A base station in every home

05 Sep 2007
00:00

Femtocells, small, low-cost cellular base stations aimed at improving indoor coverage, are seizing significant attention from mobile operators globally. In the last few months alone, the market has exploded with reports of pending trials, new RFPs and proof-of-concept partnerships.
Japan's Softbank, for example, began in June a six-month demonstration experiment on 3G femtcoell technology with seven vendors.
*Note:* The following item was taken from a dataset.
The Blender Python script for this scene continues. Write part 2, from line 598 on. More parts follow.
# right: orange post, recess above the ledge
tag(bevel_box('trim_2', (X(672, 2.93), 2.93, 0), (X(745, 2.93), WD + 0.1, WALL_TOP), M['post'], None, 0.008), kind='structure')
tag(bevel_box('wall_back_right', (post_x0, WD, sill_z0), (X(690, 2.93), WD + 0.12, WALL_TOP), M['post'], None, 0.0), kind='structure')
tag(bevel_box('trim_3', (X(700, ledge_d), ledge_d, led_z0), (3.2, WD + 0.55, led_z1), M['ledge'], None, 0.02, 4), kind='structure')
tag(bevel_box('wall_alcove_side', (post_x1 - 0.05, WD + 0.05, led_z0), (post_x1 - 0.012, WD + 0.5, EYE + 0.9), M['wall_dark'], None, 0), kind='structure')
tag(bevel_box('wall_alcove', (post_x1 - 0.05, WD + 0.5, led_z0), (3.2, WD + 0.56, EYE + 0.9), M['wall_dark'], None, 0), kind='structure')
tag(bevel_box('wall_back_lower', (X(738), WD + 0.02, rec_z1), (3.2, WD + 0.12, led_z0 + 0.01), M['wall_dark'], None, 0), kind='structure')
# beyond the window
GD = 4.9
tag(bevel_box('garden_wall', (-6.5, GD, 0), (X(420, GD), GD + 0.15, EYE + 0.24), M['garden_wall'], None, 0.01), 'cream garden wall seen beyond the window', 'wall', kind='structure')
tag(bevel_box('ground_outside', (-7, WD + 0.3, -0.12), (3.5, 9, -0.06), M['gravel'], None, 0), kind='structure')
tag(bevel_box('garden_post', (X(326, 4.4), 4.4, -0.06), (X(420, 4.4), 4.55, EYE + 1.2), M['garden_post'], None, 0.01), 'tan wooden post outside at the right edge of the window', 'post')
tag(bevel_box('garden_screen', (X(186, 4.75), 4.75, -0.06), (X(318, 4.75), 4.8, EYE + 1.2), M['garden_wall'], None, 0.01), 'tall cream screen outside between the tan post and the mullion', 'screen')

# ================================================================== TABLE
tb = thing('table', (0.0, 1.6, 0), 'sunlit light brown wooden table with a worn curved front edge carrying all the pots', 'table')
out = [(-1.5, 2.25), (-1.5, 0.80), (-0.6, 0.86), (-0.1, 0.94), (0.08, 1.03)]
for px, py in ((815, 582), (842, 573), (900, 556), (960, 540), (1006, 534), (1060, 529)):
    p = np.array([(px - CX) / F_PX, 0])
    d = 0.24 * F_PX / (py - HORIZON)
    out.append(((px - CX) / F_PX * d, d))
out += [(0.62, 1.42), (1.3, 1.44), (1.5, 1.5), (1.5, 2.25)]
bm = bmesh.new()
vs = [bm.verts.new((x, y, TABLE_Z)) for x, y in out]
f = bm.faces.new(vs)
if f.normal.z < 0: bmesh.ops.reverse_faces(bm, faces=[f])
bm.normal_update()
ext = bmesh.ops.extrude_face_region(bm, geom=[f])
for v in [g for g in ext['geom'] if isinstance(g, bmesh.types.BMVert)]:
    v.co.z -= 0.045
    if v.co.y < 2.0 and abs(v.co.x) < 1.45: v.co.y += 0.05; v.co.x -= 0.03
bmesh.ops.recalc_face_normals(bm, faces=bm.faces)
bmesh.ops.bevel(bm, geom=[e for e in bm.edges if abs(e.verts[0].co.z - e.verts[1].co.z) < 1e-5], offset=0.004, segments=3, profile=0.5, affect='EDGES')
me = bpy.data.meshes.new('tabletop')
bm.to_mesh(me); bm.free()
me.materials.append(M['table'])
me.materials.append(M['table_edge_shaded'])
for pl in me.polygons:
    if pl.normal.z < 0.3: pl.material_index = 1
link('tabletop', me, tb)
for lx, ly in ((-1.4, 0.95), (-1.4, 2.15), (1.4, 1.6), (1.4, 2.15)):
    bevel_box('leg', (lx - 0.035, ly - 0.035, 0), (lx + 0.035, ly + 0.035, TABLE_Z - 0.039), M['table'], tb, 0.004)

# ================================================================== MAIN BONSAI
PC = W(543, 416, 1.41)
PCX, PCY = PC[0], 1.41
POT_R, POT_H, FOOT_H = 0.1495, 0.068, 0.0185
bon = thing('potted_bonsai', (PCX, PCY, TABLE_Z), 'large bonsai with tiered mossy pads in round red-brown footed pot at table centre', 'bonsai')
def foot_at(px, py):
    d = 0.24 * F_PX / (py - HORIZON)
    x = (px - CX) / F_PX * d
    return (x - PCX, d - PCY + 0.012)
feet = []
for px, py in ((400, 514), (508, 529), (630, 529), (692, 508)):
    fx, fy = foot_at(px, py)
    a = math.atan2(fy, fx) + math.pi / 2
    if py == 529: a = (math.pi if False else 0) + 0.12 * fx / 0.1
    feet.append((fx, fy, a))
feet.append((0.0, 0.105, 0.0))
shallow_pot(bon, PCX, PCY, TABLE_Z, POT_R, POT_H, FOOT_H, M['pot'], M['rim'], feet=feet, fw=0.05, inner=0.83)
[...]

Rival NTT DoCoMo plans to install femtocell base stations (jointly developed by DoCoMo and a third-party vendor) for its residential and business consumers to improve W-CDMA reception in indoor environments such as shops in basements and in high-rise structures.

In Europe Vodafone reportedly issued a large RFP for a combined Wi-Fi and HSPDA femtocell solution, and is close to selecting participants. The mobile giant is running trials with Ubiquisys and ip.access and plans to move to a major trial soon.

At the same time, femtocell technology vendors are accelerating product development. Companies like ip.acess and Ubiquisys have working products in lab trials, with commercial trials scheduled for 2008.

Major telecom equipment manufacturers including Alcatel-Lucent, Ericsson, Motorola and Nokia Siemens Networks (NSN) have also developed femto access solution in a bid to meet operator demand. NSN, for instance, has announced its vendor-specific 3G femto home access product and clinched a partnership with Thomson to provide a bundled solution.

Mike Murphy, NSN's head of technology for Asia Pacific, says the company is looking at conducting field trials with operators in the first half of 2008, with commercial deployment expected in the third quarter of 2008. Motorola, one of several vendors participating in the demonstration of femtocells with Softbank, is also engaged with a number of other Asian operators on femto cell-related activities. Even internet search giant Google is scouting out opportunities in the femtocell market by investing in Ubiquisys, a key manufacturer of femtocell base stations.

Improved 3G experience

In principle, femtocells can be applied to several wireless technologies, including GSM, W-CDMA/HSPA, cdma2000 1x EV-DO, LTE, WiMAX and WiBro. However, many analysts believe the 3G consumer market presents the greatest opportunity for femtocells.

'We believe that femtocells could not have arrived at a better time for 3G operators, which are struggling with poor indoor coverage and declining voice ARPU, and also find it difficult to grow non-voice APRU and new services,' says Analysys Associate Dr. Alastair Brydon.

Andy Tiller, marketing VP at ip.acces, says the fact that 3G operates at higher frequencies makes it much more difficult (compared to 2G) for radio signals to penetrate buildings. That has frustrated users when 3G services, especially high-speed data services like mobile TV, are used in homes.

Compared to existing microcellular technology, femtocells provide advantages such as physically smaller units, greater network efficiency and lower costs, he says. Instead of expanding their existing macrocell networks, mobile operators can add femtocell base stations, with DSL (or other broadband) backhaul to their mobile core-network in homes to achieve low-cost, high-quality indoor coverage.

Substantial cost savings provides another strong incentive for 3G operators to support the technology. For one, widespread deployment of 3G femtocells can help offload traffic from macrocells into fixed broadband networks, preventing operators from having to make substantial investment in more outdoor base stations to improve in-building coverage.